(EXERCISE INPUTS):

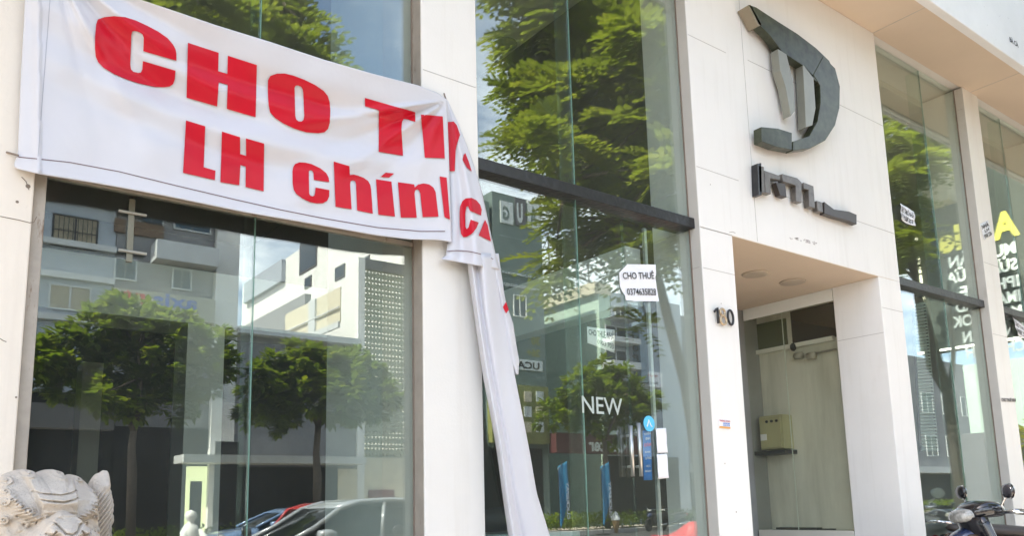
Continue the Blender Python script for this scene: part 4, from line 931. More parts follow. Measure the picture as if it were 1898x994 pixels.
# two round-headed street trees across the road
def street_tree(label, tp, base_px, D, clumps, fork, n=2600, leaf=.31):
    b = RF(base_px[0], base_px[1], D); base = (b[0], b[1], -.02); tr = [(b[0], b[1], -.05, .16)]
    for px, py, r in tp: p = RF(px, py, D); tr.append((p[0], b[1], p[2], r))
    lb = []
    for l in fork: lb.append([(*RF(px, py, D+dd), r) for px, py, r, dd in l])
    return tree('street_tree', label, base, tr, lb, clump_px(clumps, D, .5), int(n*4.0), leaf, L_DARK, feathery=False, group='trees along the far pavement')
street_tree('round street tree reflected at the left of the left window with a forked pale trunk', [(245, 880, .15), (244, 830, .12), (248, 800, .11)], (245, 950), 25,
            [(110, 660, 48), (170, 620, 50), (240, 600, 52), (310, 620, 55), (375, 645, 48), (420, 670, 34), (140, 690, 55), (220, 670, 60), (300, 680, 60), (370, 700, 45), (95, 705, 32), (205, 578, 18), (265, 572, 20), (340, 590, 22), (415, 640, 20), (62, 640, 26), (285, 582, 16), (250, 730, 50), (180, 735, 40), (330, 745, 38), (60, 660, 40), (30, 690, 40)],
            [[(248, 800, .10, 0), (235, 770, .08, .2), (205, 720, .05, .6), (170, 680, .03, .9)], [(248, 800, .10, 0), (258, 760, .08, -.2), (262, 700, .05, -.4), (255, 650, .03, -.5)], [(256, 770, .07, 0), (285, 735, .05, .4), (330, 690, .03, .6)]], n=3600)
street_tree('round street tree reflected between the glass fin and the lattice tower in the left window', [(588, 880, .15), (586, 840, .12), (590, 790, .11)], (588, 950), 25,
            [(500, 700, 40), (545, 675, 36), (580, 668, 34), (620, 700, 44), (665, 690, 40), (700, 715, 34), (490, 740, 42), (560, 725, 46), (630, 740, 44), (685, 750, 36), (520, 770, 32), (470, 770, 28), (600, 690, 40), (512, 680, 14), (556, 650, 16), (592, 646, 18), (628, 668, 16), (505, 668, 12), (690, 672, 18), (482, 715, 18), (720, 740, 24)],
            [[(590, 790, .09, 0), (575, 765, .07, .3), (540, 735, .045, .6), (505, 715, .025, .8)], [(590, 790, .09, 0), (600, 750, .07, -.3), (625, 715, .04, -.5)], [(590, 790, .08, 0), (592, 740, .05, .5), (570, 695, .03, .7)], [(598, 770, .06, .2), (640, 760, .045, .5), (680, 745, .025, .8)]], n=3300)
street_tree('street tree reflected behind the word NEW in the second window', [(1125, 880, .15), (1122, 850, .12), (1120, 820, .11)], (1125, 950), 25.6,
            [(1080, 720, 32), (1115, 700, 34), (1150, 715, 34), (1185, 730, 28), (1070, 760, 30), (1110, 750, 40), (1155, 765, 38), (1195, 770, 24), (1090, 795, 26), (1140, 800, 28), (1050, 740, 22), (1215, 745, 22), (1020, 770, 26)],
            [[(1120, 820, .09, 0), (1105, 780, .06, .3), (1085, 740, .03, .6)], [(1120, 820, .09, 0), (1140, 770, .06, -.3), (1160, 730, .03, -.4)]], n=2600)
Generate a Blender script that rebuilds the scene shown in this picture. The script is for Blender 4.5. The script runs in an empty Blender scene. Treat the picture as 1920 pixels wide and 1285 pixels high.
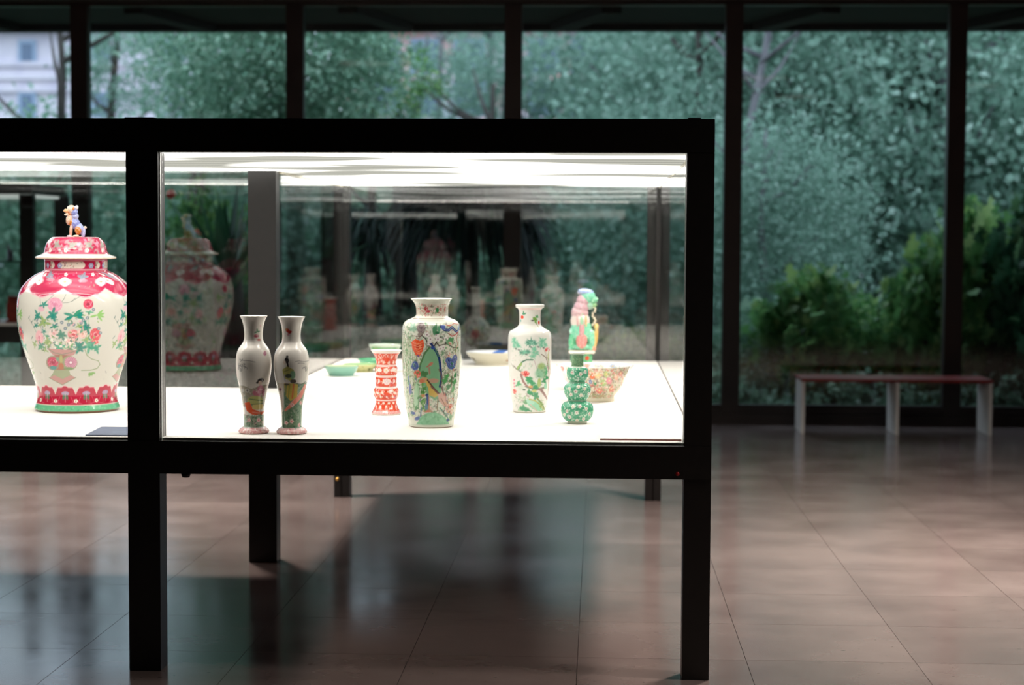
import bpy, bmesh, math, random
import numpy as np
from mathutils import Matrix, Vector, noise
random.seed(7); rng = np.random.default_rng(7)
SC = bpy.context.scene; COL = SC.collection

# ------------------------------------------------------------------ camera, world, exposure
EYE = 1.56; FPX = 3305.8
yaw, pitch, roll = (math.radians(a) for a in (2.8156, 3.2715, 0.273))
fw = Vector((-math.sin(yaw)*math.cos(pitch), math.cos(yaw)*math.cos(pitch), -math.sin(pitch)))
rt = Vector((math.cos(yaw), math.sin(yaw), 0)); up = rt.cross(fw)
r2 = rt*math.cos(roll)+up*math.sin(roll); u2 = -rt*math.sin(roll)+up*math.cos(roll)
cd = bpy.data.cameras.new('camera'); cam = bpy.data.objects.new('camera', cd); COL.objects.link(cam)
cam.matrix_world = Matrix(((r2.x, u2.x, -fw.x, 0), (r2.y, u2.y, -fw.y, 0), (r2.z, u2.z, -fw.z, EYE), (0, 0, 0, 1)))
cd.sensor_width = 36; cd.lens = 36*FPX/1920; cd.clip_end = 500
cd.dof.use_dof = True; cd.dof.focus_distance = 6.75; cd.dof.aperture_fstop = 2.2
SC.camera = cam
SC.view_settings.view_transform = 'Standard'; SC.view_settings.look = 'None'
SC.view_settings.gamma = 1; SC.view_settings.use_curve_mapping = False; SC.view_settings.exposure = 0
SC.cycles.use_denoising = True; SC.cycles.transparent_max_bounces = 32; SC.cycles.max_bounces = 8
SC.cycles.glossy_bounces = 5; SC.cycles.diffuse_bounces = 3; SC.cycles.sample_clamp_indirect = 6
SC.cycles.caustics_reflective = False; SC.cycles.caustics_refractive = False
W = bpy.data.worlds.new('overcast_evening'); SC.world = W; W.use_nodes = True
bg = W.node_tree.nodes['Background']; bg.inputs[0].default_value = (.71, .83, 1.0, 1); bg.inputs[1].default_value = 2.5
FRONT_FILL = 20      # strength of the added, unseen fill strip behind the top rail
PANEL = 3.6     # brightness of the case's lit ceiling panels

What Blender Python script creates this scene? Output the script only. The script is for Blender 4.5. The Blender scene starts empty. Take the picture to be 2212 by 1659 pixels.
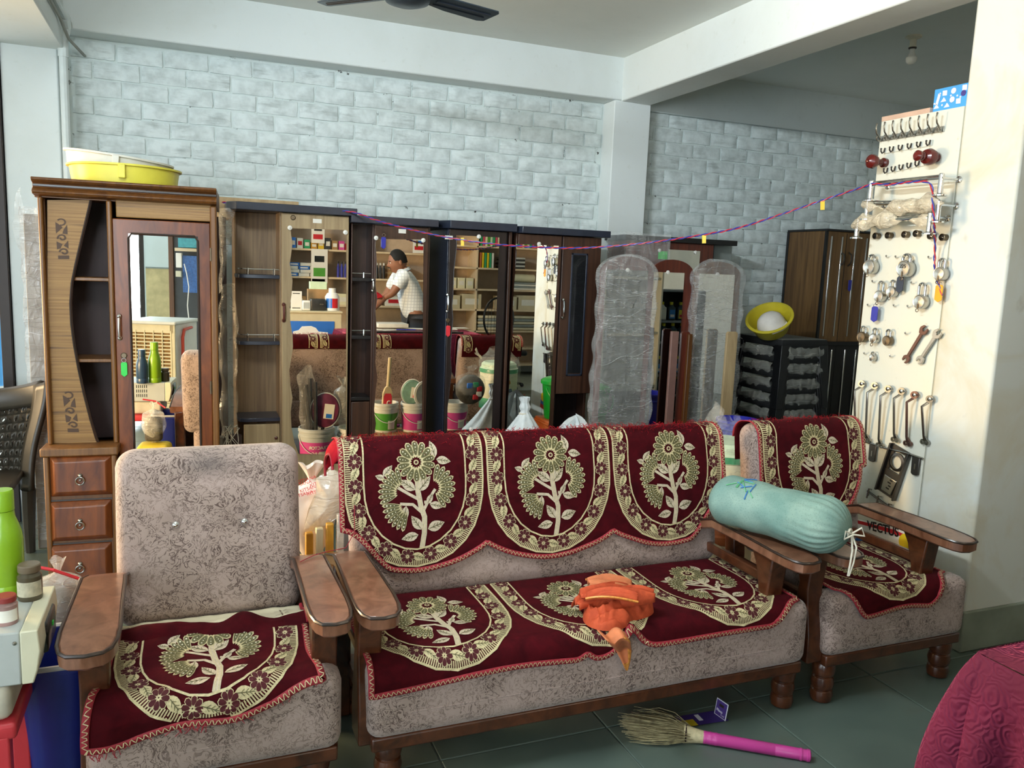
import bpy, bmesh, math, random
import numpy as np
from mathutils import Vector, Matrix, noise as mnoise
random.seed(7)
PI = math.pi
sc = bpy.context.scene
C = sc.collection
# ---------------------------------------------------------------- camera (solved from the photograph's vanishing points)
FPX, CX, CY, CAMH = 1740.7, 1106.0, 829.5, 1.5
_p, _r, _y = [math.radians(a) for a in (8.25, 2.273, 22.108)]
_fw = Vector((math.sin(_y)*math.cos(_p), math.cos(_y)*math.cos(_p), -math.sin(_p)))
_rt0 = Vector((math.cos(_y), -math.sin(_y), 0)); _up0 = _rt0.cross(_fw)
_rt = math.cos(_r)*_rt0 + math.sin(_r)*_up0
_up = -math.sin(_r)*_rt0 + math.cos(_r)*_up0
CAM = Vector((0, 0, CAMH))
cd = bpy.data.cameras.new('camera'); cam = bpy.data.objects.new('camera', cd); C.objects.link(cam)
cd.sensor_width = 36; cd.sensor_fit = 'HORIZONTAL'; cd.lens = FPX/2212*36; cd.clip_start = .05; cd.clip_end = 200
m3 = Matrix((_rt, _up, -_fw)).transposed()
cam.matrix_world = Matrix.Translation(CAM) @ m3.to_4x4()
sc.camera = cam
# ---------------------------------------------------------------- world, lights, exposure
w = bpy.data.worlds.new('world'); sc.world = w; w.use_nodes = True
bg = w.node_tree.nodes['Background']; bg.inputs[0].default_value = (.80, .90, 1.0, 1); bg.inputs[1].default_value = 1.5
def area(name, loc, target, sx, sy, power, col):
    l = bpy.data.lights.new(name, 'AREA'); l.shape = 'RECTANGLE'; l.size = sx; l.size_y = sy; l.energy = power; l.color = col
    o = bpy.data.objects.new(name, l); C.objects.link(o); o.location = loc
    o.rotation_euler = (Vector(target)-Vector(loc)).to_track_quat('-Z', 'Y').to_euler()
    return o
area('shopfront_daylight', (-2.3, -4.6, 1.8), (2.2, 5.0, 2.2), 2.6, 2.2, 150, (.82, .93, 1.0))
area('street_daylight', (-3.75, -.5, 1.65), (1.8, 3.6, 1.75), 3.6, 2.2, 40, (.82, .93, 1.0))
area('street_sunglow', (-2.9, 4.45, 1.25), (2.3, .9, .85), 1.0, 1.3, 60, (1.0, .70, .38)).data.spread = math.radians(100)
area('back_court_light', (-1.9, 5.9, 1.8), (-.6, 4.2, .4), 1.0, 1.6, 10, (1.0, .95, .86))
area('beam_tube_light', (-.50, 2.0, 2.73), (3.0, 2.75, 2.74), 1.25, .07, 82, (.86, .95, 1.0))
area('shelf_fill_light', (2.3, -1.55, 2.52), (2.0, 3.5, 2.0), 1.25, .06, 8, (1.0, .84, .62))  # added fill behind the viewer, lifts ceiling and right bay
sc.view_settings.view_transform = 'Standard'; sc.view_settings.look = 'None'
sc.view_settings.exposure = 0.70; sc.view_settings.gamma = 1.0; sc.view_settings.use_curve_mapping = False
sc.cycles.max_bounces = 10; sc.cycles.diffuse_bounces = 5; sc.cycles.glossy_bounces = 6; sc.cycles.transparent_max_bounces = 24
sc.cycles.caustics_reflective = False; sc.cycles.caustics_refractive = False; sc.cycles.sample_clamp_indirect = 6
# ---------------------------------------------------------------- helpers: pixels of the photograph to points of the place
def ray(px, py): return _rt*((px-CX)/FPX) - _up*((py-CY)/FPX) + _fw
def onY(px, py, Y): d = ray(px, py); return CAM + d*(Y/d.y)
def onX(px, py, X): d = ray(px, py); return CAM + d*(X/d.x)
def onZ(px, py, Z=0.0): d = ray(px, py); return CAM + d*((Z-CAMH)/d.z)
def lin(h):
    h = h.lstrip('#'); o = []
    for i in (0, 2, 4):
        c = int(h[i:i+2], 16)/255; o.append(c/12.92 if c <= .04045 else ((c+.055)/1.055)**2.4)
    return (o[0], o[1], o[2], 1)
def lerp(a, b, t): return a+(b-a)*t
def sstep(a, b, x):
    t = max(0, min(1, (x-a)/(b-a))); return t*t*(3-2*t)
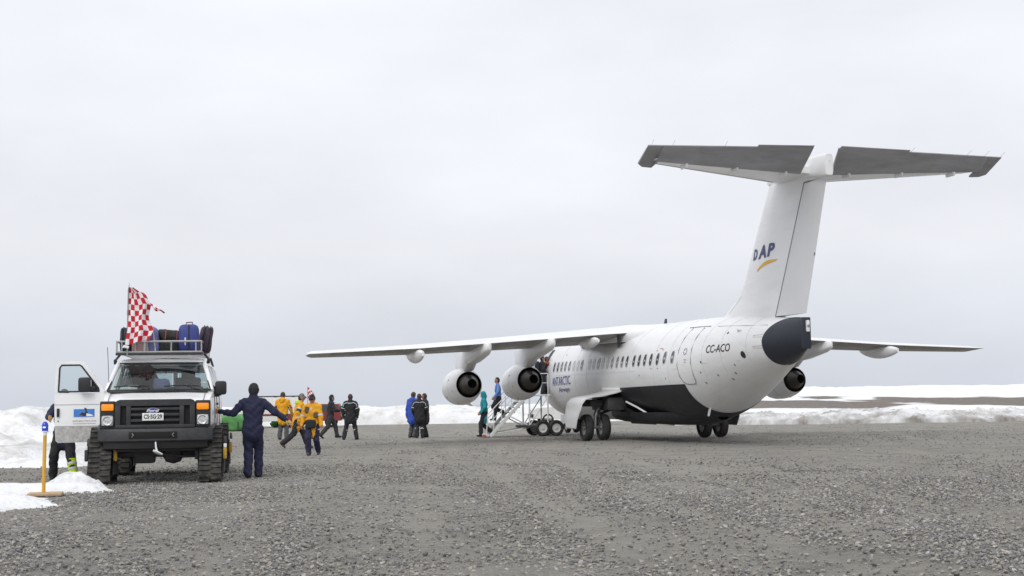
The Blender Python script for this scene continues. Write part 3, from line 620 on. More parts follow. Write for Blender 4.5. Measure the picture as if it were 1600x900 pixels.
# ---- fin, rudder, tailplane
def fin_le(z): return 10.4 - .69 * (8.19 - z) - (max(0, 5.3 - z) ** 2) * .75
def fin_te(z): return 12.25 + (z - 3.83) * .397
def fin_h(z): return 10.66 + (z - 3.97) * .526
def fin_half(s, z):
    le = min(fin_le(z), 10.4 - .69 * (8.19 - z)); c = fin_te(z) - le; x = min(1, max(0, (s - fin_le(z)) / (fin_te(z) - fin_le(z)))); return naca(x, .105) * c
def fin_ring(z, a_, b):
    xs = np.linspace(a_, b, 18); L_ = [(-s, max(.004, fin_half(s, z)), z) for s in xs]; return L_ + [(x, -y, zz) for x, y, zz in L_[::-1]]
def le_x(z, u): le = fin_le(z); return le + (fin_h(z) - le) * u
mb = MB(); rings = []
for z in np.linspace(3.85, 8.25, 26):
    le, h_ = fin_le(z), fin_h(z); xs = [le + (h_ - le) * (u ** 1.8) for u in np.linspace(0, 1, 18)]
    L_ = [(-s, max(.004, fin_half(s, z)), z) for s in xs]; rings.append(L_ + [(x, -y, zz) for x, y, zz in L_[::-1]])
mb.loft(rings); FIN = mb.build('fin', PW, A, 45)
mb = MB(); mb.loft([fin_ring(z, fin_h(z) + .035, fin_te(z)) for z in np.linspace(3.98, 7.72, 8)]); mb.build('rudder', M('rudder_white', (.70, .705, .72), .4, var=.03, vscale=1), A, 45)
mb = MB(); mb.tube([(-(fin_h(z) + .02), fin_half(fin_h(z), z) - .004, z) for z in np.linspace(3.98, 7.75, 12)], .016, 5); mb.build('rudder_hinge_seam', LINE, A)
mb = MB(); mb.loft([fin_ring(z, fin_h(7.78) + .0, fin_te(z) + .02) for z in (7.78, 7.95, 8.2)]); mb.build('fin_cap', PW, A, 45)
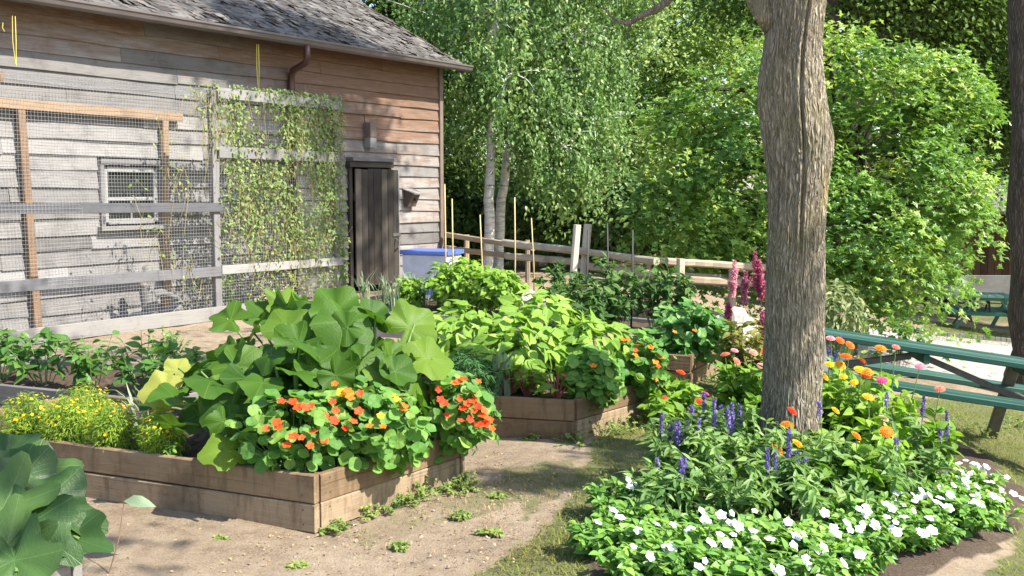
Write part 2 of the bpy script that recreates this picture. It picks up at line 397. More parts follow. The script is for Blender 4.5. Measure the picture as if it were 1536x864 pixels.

(THE EXERCISE): Scan the material above for the word "follow". Copy each line where it occurs.

(COMPLETE ANSWER):
Continue the Blender Python script for this scene: part 4, from line 931. More parts follow. Measure the picture as if it were 1898x994 pixels.
The Blender Python script for this scene continues. Write part 3, from line 620 on. More parts follow. Write for Blender 4.5. Measure the picture as if it were 1600x900 pixels.
Write part 2 of the bpy script that recreates this picture. It picks up at line 397. More parts follow. The script is for Blender 4.5. Measure the picture as if it were 1536x864 pixels.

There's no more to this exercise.